A transgender student in Pennsylvania’s Red Lion Area School District is at odds with district officials over how he was identified at his recent prom and the district’s refusal to use his male name at graduation.
A transgender student in Pennsylvania’s Red Lion Area School District is at odds with district officials over how he was identified at his recent prom and the district’s refusal to use his male name at graduation.
May 14, 2013

HARRISBURG, Pa. - A transgender high school senior in Pennsylvania is at odds with district officials over their
policies about his gender identity.

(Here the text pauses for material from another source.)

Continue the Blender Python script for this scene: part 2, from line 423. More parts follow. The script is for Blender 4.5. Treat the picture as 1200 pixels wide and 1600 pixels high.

Issak Wolfe was born in a female body, but came out as transgender and began living as a boy almost two years ago.

According to Molly Tack-Hooper, staff attorney with the American Civil Liberties Union of Pennsylvania, Issak was mortified when his name was moved to the Prom Queen from the Prom King side of the ballot last month at Red Lion Area High School. He has also fought to wear the black gowns designated for male students at graduation next month.

"The school ultimately did agree to that," the lawyer said. "They would not, however, agree to announce his name when he walks across the stage to get his diploma as Issak Wolfe."

Tack-Hooper said the ACLU of Pennsylvania is appealing to the district with some steps it would like to see taken.

"A policy to ensure that, in the future, students running for prom court or anything else would not be forced onto a particular side of a gendered ballot in a way that does not gel with their gender identity," is among the actions suggested. "We also ask the school to apologize to Issak."

Where things go from here, said Tack-Hooper, rests largely with the district's response, but, she pointed out, ACLU has many tools at its disposal.

"Filing a lawsuit is one of them, but right now we're really focusing on public advocacy and hoping to bring some public pressure to bear on this particular situation," she said.

Wolfe, who just turned 18 a few weeks ago, plans to legally change his name, but that process, which involves a court hearing, cannot be completed in time for graduation next month. He plans to state his case further when he appears before the school board on Thursday.